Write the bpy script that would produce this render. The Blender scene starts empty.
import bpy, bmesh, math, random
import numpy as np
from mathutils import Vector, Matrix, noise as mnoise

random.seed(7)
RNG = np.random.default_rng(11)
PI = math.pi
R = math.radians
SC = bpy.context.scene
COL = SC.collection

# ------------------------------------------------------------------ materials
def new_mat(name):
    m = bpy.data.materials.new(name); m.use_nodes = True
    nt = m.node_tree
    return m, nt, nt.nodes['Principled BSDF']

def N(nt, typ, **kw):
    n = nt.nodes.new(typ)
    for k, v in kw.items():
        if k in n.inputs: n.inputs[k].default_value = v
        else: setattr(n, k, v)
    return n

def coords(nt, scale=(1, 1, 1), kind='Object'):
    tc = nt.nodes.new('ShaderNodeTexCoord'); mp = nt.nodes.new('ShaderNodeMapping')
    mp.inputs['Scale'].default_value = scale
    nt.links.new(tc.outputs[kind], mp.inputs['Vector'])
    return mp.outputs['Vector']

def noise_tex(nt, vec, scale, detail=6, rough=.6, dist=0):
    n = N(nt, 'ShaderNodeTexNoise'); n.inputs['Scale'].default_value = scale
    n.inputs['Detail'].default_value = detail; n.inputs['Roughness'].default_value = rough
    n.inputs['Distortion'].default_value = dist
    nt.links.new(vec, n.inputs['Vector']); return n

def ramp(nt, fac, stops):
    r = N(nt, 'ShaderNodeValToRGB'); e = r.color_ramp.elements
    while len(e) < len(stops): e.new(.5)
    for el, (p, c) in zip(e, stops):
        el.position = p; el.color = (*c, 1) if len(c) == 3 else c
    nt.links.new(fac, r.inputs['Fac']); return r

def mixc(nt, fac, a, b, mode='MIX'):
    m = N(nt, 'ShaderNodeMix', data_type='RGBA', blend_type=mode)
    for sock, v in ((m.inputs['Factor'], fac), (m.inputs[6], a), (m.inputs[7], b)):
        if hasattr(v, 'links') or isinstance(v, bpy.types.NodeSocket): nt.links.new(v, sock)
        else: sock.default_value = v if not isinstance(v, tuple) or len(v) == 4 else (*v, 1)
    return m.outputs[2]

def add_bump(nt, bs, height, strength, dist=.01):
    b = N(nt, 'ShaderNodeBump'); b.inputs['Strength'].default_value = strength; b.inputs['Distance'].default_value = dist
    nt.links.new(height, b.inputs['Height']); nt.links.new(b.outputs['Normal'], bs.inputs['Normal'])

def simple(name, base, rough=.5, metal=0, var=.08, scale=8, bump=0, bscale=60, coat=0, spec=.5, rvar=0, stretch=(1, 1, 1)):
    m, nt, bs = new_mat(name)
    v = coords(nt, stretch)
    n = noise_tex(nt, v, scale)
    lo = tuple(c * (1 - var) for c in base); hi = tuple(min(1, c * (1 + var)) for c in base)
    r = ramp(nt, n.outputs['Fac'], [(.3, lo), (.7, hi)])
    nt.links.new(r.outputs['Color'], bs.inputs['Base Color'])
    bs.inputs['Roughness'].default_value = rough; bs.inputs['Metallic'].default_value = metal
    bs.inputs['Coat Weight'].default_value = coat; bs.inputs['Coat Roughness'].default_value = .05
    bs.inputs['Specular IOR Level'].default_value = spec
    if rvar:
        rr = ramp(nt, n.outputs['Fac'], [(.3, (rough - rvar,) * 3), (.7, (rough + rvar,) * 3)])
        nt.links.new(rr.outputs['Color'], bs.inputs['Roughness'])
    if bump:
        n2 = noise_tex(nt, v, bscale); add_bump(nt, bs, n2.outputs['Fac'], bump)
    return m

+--

* _What you have to do_
Using the data above, restate word for word the lines from its opening line through the line that contains "return m.outputs[2]", and no more.

* _Result of the exercise_
Write the bpy script that would produce this render. The Blender scene starts empty.
import bpy, bmesh, math, random
import numpy as np
from mathutils import Vector, Matrix, noise as mnoise

random.seed(7)
RNG = np.random.default_rng(11)
PI = math.pi
R = math.radians
SC = bpy.context.scene
COL = SC.collection

# ------------------------------------------------------------------ materials
def new_mat(name):
    m = bpy.data.materials.new(name); m.use_nodes = True
    nt = m.node_tree
    return m, nt, nt.nodes['Principled BSDF']

def N(nt, typ, **kw):
    n = nt.nodes.new(typ)
    for k, v in kw.items():
        if k in n.inputs: n.inputs[k].default_value = v
        else: setattr(n, k, v)
    return n

def coords(nt, scale=(1, 1, 1), kind='Object'):
    tc = nt.nodes.new('ShaderNodeTexCoord'); mp = nt.nodes.new('ShaderNodeMapping')
    mp.inputs['Scale'].default_value = scale
    nt.links.new(tc.outputs[kind], mp.inputs['Vector'])
    return mp.outputs['Vector']

def noise_tex(nt, vec, scale, detail=6, rough=.6, dist=0):
    n = N(nt, 'ShaderNodeTexNoise'); n.inputs['Scale'].default_value = scale
    n.inputs['Detail'].default_value = detail; n.inputs['Roughness'].default_value = rough
    n.inputs['Distortion'].default_value = dist
    nt.links.new(vec, n.inputs['Vector']); return n

def ramp(nt, fac, stops):
    r = N(nt, 'ShaderNodeValToRGB'); e = r.color_ramp.elements
    while len(e) < len(stops): e.new(.5)
    for el, (p, c) in zip(e, stops):
        el.position = p; el.color = (*c, 1) if len(c) == 3 else c
    nt.links.new(fac, r.inputs['Fac']); return r

def mixc(nt, fac, a, b, mode='MIX'):
    m = N(nt, 'ShaderNodeMix', data_type='RGBA', blend_type=mode)
    for sock, v in ((m.inputs['Factor'], fac), (m.inputs[6], a), (m.inputs[7], b)):
        if hasattr(v, 'links') or isinstance(v, bpy.types.NodeSocket): nt.links.new(v, sock)
        else: sock.default_value = v if not isinstance(v, tuple) or len(v) == 4 else (*v, 1)
    return m.outputs[2]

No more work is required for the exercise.